Without consciously understanding, she knew to avoid my stomach. I have always tried to move subtly in the past, so that her hand never rested there while she snuggled in my lap. I don’t think she picked up on it, exactly, but I still think she learned that it was an area where I would flinch away from any touch.

But this time, I didn’t move. She touched my stomach and tickled me, and I was able to be present with her. I had moments where I was overcome by shame, moments where I “left” my body, and one time when I cried out because the experience was foreign and terrifying. Fortunately, my crying out in distress wasn’t distinguishable from the laughter, and I persisted.
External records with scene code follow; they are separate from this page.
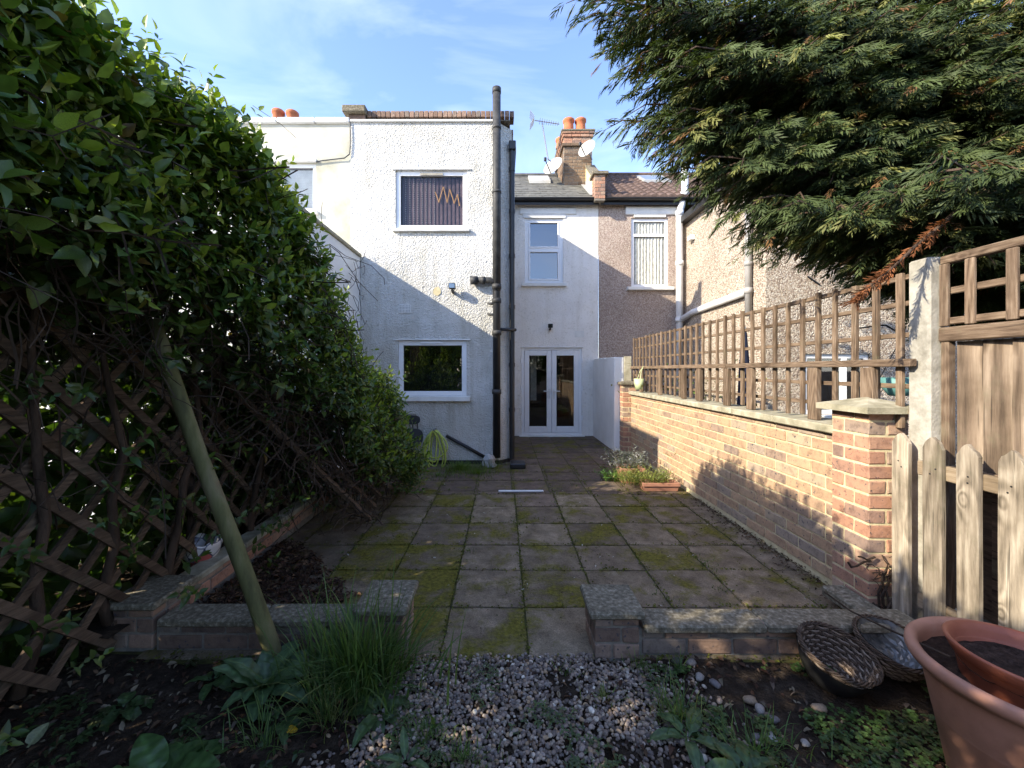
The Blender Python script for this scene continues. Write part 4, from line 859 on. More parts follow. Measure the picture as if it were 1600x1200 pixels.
# ---- concrete post, lattice-topped fence, picket fence
b = MB(); b.bbox(2.285, 2.405, 2.20, 2.32, -.04, 2.06, .012); o = b.build('concrete_post', M['conc']); tag(o, 'pale concrete fence post between the trellis and the boarded fence', 'post')
XFn = 2.345
fp = thing('board_fence', (XFn + .05, 1.7, 0), 'tall boarded fence panel with small lattice top beside the concrete post', 'fence')
Ya, Yb = .95, 2.195
b = MB(); b.bbox(XFn - .01, XFn + .04, Ya, Yb, 2.012, 2.055, .005); b.build('top_rail', M['woody'], fp)
b = MB(); b.bbox(XFn - .02, XFn + .045, Ya, Yb, 1.60, 1.675, .006); b.build('mid_rail', M['woody'], fp)
b = MB(); b.bbox(XFn - .005, XFn + .03, Ya, Yb, 1.69, 1.725, .004); b.build('lattice_batten', M['woody'], fp)
b = MB(); b.bbox(XFn + .004, XFn + .03, Ya, Yb, 1.85, 1.885, .004); b.build('lattice_batten', M['woody'], fp)
for y in (2.17, 2.05, 1.88, 1.72, 1.55, 1.38, 1.2, 1.02):
    b = MB(); b.bbox(XFn - .018, XFn + .0, y - .022, y + .022, 1.68, 2.01, .004); b.build('lattice_slat', M['wood'], fp)
y = Yb - .06
b = MB(); b.bbox(XFn - .01, XFn + .03, Yb - .045, Yb - .005, .1, 1.6, .004); b.build('frame_stile', M['wood'], fp)
k = 0
while y > Ya:
    b = MB(); wd = .118; e = .006*(k % 2); b.add([(XFn + .042, y - wd, .95), (XFn + .018, y, .95), (XFn + .018, y, 1.598), (XFn + .042, y - wd, 1.598), (XFn + .05, y - wd, .95), (XFn + .05, y, .95), (XFn + .05, y, 1.598), (XFn + .05, y - wd, 1.598)], [(1, 0, 3, 2), (0, 1, 5, 4), (2, 3, 7, 6), (1, 2, 6, 5), (3, 0, 4, 7)])
    b.build('board', M['board'], fp)
    b = MB(); b.add([(XFn + .02 + .05, y - wd, .2), (XFn + .06, y, .2), (XFn + .06, y, .94), (XFn + .07, y - wd, .94), (XFn + .09, y - wd, .2), (XFn + .09, y, .2), (XFn + .09, y, .94), (XFn + .09, y - wd, .94)], [(1, 0, 3, 2), (0, 1, 5, 4), (2, 3, 7, 6), (1, 2, 6, 5), (3, 0, 4, 7)])
    b.build('board', M['oldwood'], fp); y -= wd - .001; k += 1
b = MB(); b.bbox(XFn, XFn + .04, Ya, Yb, .9, .948, .005); b.build('lower_rail', M['woody'], fp)
b = MB(); b.bbox(XFn + .0, XFn + .045, Ya, Yb, -.03, .195, .006); b.build('gravel_board', M['conc'], fp)

pf = thing('picket_fence', (2.21, 1.7, 0), 'weathered pale picket fence with rounded tops in front of the board fence', 'fence')
def picket(y, h, wd, seed):
    rs = random.Random(seed); prof = []; n = 9
    for k in range(n): u = k/(n-1); prof.append((-wd/2 + wd*u, h - .055*abs(2*u-1)**1.6 + rs.uniform(-.006, .006)))
    out = [(-wd/2, -.02)] + [(-wd/2, .3), (-wd/2 + rs.uniform(-.002, .002), .7)] + prof + [(wd/2 + rs.uniform(-.002, .002), .7), (wd/2, .3), (wd/2, -.02)]
    x0, x1 = 2.196, 2.216; b = MB(); m_ = len(out); lean = rs.uniform(-.004, .004)
    b.add([(x0 + lean*z*1.5, y + a, z) for a, z in out] + [(x1 + lean*z*1.5, y + a, z) for a, z in out], [tuple(range(m_)), tuple(range(2*m_-1, m_-1, -1))] + [((i+1) % m_, i, m_+i, m_+(i+1) % m_) for i in range(m_)])
    p = b.build('picket', M['picket'], pf)
    for zn in (.915, .945):
        q = MB(); yn = y + rs.uniform(-.018, .018); q.tube([(x0 + .004 + lean*zn*1.5, yn, zn), (x0 - .0015 + lean*zn*1.5, yn, zn)], .0042, 8); q.build('nail', M['black'], p)
    return p
for k, (y, h) in enumerate(((2.27, 1.10), (2.10, 1.105), (1.938, 1.095), (1.772, 1.10), (1.605, 1.10), (1.44, 1.09), (1.27, 1.10), (1.10, 1.10))): picket(y, h, .093, k)
for z in (.93, .22):
    b = MB(); b.bbox(2.218, 2.252, .95, 2.2, z - .04, z + .035, .005); b.build('rail', M['picky'], pf)

# ================================================================== LOW GARDEN WALLS AT THE FRONT OF THE PATIO
rl = thing('low_wall', (1.3, 2.1, 0), 'low brick garden wall with grey coping, right of the patio opening', 'wall')
b = MB(); b.box(.47, 2.10, 2.088, 2.175, -.05, .128); b.build('mortar', M['mortard'], rl)
lay(rl, 'x', 2.08, .70, 2.10, -.035, 2, .0815, .232, .06, M['brickold'])
for a, c in ((.706, 1.32), (1.326, 1.94), (1.946, 2.115)):
    b = MB(); b.bbox(a, c, 2.045, 2.20, .130, .170, .008); b.build('coping_stone', M['coped'], rl)
b = MB(); b.bbox(1.975, 2.115, 2.206, 2.55, .05, .115, .01); b.build('coping_stone', M['coped'], rl)
def lowpier(parent, x0, x1, y0, y1):
    q = MB(); q.box(x0 + .007, x1 - .007, y0 + .007, y1 - .007, -.05, .21); p = q.build('pier', M['mortard'], parent)
    for k in range(3):
        zc = -.035 + (k + .5)*.0815; h = .071; dx, dy = x1-x0, y1-y0; s = .6 if k % 2 else .4
        for (a, c) in ((x0, x0+dx*s), (x0+dx*s, x1)): brick_at(p, ((a+c)/2, y0+.045, zc), (c-a-.009, .09, h), M['brickold'])
        for xx_ in (x0 + .045, x1 - .045):
            for (a, c) in ((y0+.092, y0+.092+(dy-.092)*s), (y0+.092+(dy-.092)*s, y1)): brick_at(p, (xx_, (a+c)/2, zc), (.09, c-a-.009, h), M['brickold'])
    c = MB(); c.bbox(x0 - .025, x1 + .025, y0 - .025, y1 + .025, .212, .250, .009); c.build('pier_cap', M['coped'], p)
lowpier(rl, .452, .68, 2.045, 2.275)
ll = thing('low_wall', (-1.3, 2.1, 0), 'low brick garden wall left of the patio opening, turning along the shaded bed', 'wall')
b = MB(); b.box(-1.80, -.50, 2.125, 2.215, -.05, .128); b.box(-1.965, -1.885, 2.30, 4.55, -.05, .155); b.build('mortar', M['mortard'], ll)
lay(ll, 'x', 2.118, -1.79, -.745, -.035, 2, .0815, .232, .06, M['brickold'])
lay(ll, 'y', -1.878, 2.40, 4.55, .0, 2, .078, .232, .06, M['brickred'], sgn=-1)
for a, c in ((-1.78, -1.27), (-1.264, -.77)):
    b = MB(); b.bbox(a, c, 2.095, 2.25, .130, .170, .008); b.build('coping_stone', M['coped'], ll)
for a, c in ((2.405, 2.95), (2.956, 3.5), (3.506, 4.05), (4.056, 4.56)):
    b = MB(); b.bbox(-1.99, -1.855, a, c, .158, .20, .008); b.build('coping_stone', M['cope'], ll)
lowpier(ll, -.735, -.51, 2.075, 2.325); lowpier(ll, -2.04, -1.815, 2.12, 2.38)

# ================================================================== THINGS BY THE HOUSE
# hose
hs = thing('garden_hose', AT(681, 672, YB - .1), 'coiled yellow-green garden hose hanging on the white wall', 'hose')
rs = random.Random(5); cx_, cz_ = PX(681, YB), PZ(671, YB)
for k in range(7):
    wl, wr, dl = rs.uniform(.05, .26), rs.uniform(.05, .25), rs.uniform(.38, .64); pts = []
    if k == 0: wl, wr, dl = .22, .20, .64
    for i in range(29):
        a = 2*math.pi*i/28; zz_ = cz_ - dl*(.5 - .5*math.cos(a)); wx = math.sin(a); wx = (wr if wx > 0 else wl)*wx*(.35 + .65*(.5 - .5*math.cos(a)))**.6
        pts.append((cx_ + wx + .012*math.sin(3*a + k), YB - .07 - .018*k - .02*math.sin(a/2), zz_ - .01*k % .03))
    b = MB(); b.tube(pts, .0115, 6); b.build('hose_loop', M['hose'], hs, smooth=True)
b = MB(); b.tube([(cx_, YB, cz_ + .02), (cx_, YB - .22, cz_ + .02)], .014, 6); b.tube([(cx_, YB - .1, cz_ + .02), (cx_, YB - .1, cz_ - .08)], .014, 6); b.build('tap', M['metal'], hs)
# dark folded garden chair
ch = thing('garden_chair', (PX(646, 6.1), 6.1, 0), 'dark grey garden chair against the white wall half hidden by the hedge', 'chair')
def pad(cx, cz, rw, rh, y0, y1, tilt=0.0):
    b = MB(); n = 20; o = [(cx + rw*math.copysign(abs(math.cos(a))**.7, math.cos(a)), cz + rh*math.copysign(abs(math.sin(a))**.7, math.sin(a))) for a in np.linspace(0, 2*math.pi, n+1)[:-1]]
    b.add([(x, y0 + tilt*(z-cz), z) for x, z in o] + [(x, y1 + tilt*(z-cz), z) for x, z in o], [tuple(range(n)), tuple(range(2*n-1, n-1, -1))] + [((i+1) % n, i, n+i, n+(i+1) % n) for i in range(n)]); return b
xc = PX(642, 6.05)
pad(xc - .03, PZ(657, 6.05), .15, .07, 6.12, 6.15).build('backrest', M['chair'], ch); pad(xc + .01, PZ(684, 6.05), .16, .13, 6.08, 6.11, .12).build('seat', M['chair'], ch)
for dx in (-.14, .03, .10):
    b = MB(); b.tube([(xc + dx, 6.05, .0), (xc + dx - .01, 6.12, .5), (xc + dx - .03, 6.15, PZ(657, 6.05))], .011, 6); b.build('leg', M['chair'], ch)
# gully cover and cloth at the foot of the pipes
b = MB(); b.bbox(PX(797, 6.05), PX(821, 6.05), 5.98, 6.26, .002, .075, .012); tag(b.build('drain_cover', M['black']), 'black plastic drain cover on the paving at the wing corner', 'drain cover')
rs = random.Random(9); b = MB(); b.lathe([(.001, .20), (.05, .19), (.09, .13), (.095, .07), (.11, .02), (.001, .01)], (PX(764, 6.12), 6.12, 0), 12); b.v = [(x + rs.uniform(-.018, .018), y + rs.uniform(-.018, .018), z + rs.uniform(-.012, .012)) for x, y, z in b.v]
tag(b.build('plastic_bag', M['lead']), 'crumpled grey plastic wrapped round the foot of the soil pipe', 'plastic bag')
b = MB(); b.bbox(PX(779, 4.86), PX(849, 4.86), 4.845, 4.875, .004, .022, .003); tag(b.build('white_strip', M['upvc']), 'thin white strip lying across the paving joint in the patio middle', 'strip')

# ================================================================== LEAF TEMPLATES
def leaf_template(wid=.5, fold=.18, droop=.18, n=4):
    """a leaf of length 1 along +x, folded along its midrib"""
    vs, fs = [], []
    for i in range(n + 1):
        u = i / n; wv = wid/2 * math.sin(math.pi * min(1, .08 + .92*u)**.85) if 0 < i < n else 0.0
        z = -droop*u*u
        vs += [(u, 0, z), (u, wv, z + fold*wv*2), (u, -wv, z + fold*wv*2)]
    for i in range(n):
        a, b = 3*i, 3*(i+1)
        if i == 0: fs += [(a, b, b+1), (a, b+2, b)]
        elif i == n-1: fs += [(a, b, a+1), (a, a+2, b)]
        else: fs += [(a, b, b+1), (a, b+1, a+1), (a, a+2, b+2), (a, b+2, b)]
    return np.array(vs), np.array(fs)
def unit(a): return a / np.linalg.norm(a, axis=-1, keepdims=True)

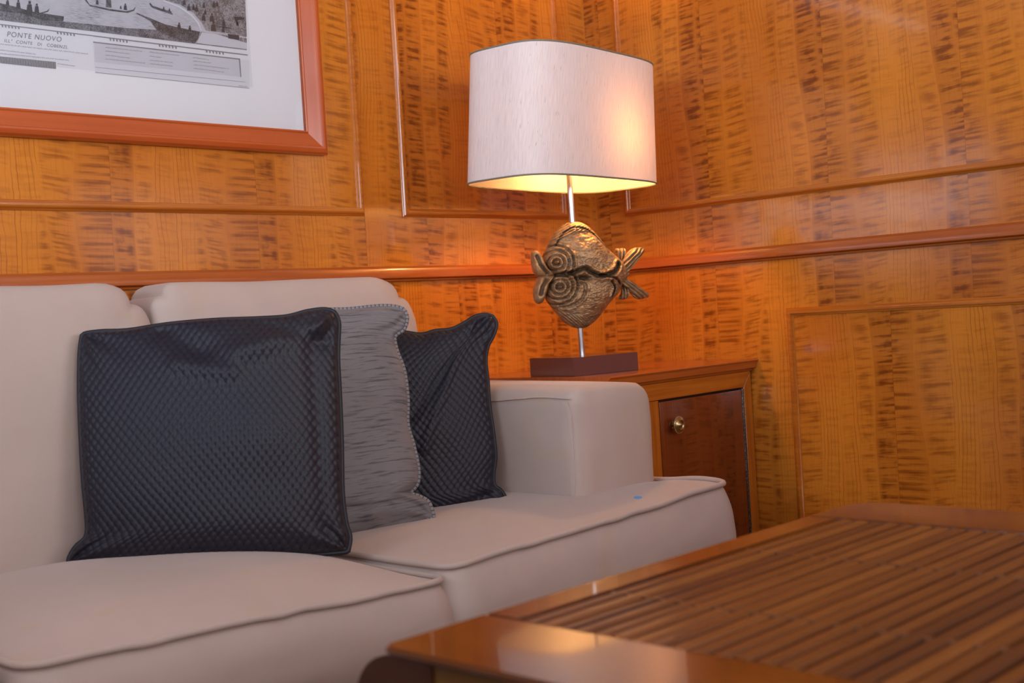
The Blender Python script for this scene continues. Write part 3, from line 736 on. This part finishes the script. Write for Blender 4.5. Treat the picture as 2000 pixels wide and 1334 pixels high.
def lip_feat(pts, w=14):
    def f(x, y, rho, H):
        q = segdist(x, y, pts); return -.010*G(q, w)+.0012*vnoise(x/9, y/9, 2), G(q, w*.9)
    return f
relief('fish_mouth', [(158, 333), (180, 338), (205, 372), (230, 425), (262, 480), (296, 512), (240, 520), (192, 522), (160, 505), (141, 455), (134, 390), (138, 348)], (190, 440), .026, lip_feat([(165, 380), (190, 440), (240, 500)]), nr=24, ns=80, parent=lamp, mat=m_bronze, power=.5, shift=.012)
relief('fish_mouth', [(296, 513), (262, 556), (246, 605), (232, 660), (212, 706), (180, 716), (155, 690), (147, 640), (155, 590), (170, 550), (188, 520), (240, 514)], (205, 610), .026, lip_feat([(190, 650), (200, 600), (235, 545)]), nr=24, ns=80, parent=lamp, mat=m_bronze, power=.5, shift=.014)
def fin_feat(ax, ay):
    def f(x, y, rho, H):
        q = (x*ay-y*ax); s_ = np.sin(q*.28+3*vnoise(x/50, y/50, 1)); return .0028*s_+.002*vnoise(x/8, y/8, 4), np.clip(-s_, 0, 1)*.8
    return f
relief('tail_fin', [(770, 470), (800, 400), (835, 345), (880, 312), (930, 306), (962, 314), (960, 338), (930, 380), (890, 430), (850, 478), (830, 530), (790, 530)], (850, 420), .017, fin_feat(.7, -.7), nr=22, ns=90, parent=lamp, mat=m_bronze)
relief('tail_fin', [(775, 420), (768, 360), (758, 318), (790, 312), (828, 312), (838, 345), (822, 390), (808, 430)], (797, 365), .010, fin_feat(.1, -.9), nr=14, ns=60, parent=lamp, mat=m_bronze, shift=-.012)
relief('tail_fin', [(780, 530), (830, 535), (880, 562), (930, 600), (975, 632), (998, 652), (992, 670), (965, 678), (920, 686), (885, 672), (860, 640), (835, 605), (790, 580)], (880, 610), .016, fin_feat(.75, .6), nr=22, ns=90, parent=lamp, mat=m_bronze)
relief('tail_fin', [(795, 575), (845, 590), (858, 625), (856, 662), (830, 684), (798, 686), (783, 672), (797, 640), (800, 610)], (825, 635), .011, fin_feat(.1, .9), nr=14, ns=60, parent=lamp, mat=m_bronze, shift=-.010)

# ---------------------------------------------------------------- sofa
sofa = empty('sofa', (-1.65, -.4, 0), 'beige velvet sofa with loose piped cushions along the panelled wall', 'sofa')
def superbox(name, lo, hi, r, mat, parent, n=26, fn=None):
    """rounded box as a dense cube-sphere style mesh, optionally deformed by fn"""
    bm = bmesh.new(); add_box(bm, (-1, -1, -1), (1, 1, 1))
    bmesh.ops.subdivide_edges(bm, edges=bm.edges, cuts=n, use_grid_fill=True)
    lo, hi = np.array(lo, float), np.array(hi, float); c, h = (lo+hi)/2, (hi-lo)/2
    rr = np.broadcast_to(np.array(r, float), (3,)) if not np.isscalar(r) else np.array([r]*3)
    co = np.array([v.co[:] for v in bm.verts])
    # warp grid so more rows fall near the edges
    co = np.sign(co)*(1-(1-abs(co))**1.25)
    p = co*h; inner = np.maximum(h-rr, 1e-4); q = np.clip(p, -inner, inner); d = (p-q)/rr
    L = np.linalg.norm(d, axis=1); mx_ = np.abs(d).max(1); k = np.where(L > 1e-9, mx_/np.maximum(L, 1e-9), 1)
    p = q+d*k[:, None]*rr
    W_ = p+c
    if fn: W_ = fn(W_, p/h)
    for v, w in zip(bm.verts, W_): v.co = w
    bmesh.ops.recalc_face_normals(bm, faces=bm.faces)
    return from_bm(name, bm, mat, parent, smooth=True)
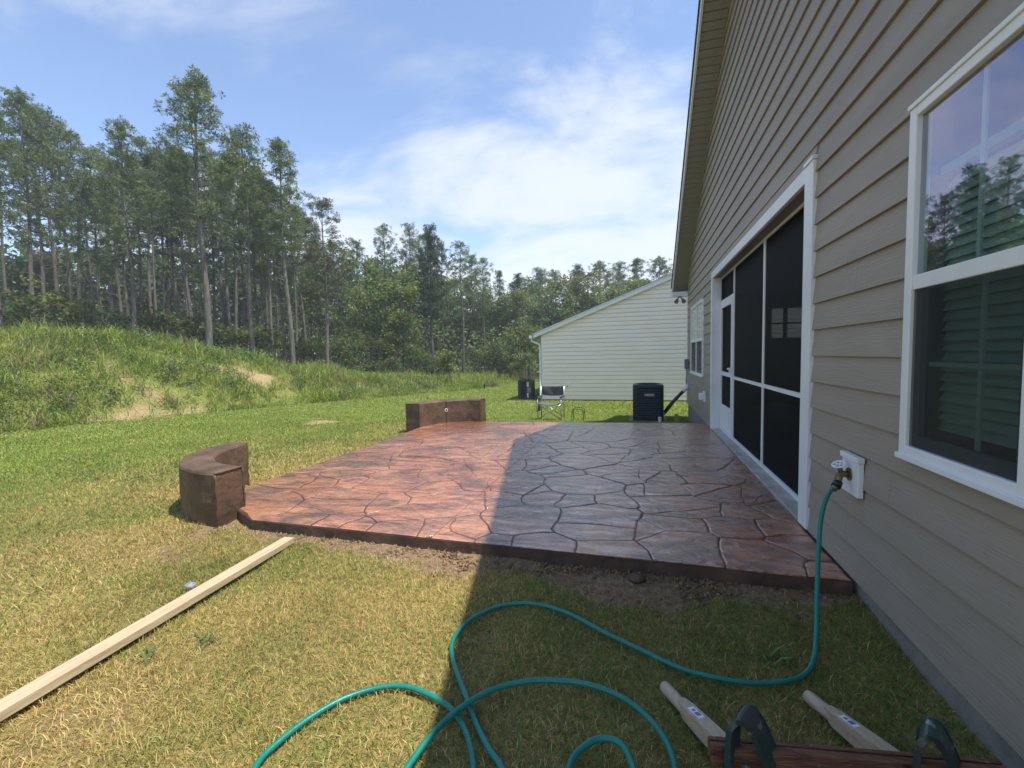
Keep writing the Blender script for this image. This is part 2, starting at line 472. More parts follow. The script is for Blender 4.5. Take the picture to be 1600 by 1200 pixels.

I persisted because it was also wonderful. I was able to be present with her, to experience this one small thing, something that was not a small thing at all for me.


What will she learn from this? Could this protect her from shame she feels about her own body? She complains so much when people tease her for her small stature and slim build. Last year, as she began to cross the stage with her second grade class, the person behind me whispered to their partner, “Look at her—she’s a tiny one!” They claim the right to comment on her body.

Can I show her that those unwanted judgments of her body don’t have to affect how she feels about herself? She can stand up for herself and tell others to stop, but she also does not need to internalize those comments, as I have done myself for so long.

Can I teach her what I never learned as a child?


We continue our “tickle war”, and I start to think of all the times like this that I have missed. All of the experiences I was too ashamed or afraid to have.

But then I stop. I think about the future. What new experiences do I have in store as I work to recover from the shame and to embrace my body and what it can do?

And then I come back to the present moment. To these wonderful few minutes with my child as we play and laugh.

I try to show her that we don’t need to be ashamed of our bodies.

And she—she shows me that we don’t need to be ashamed of our bodies.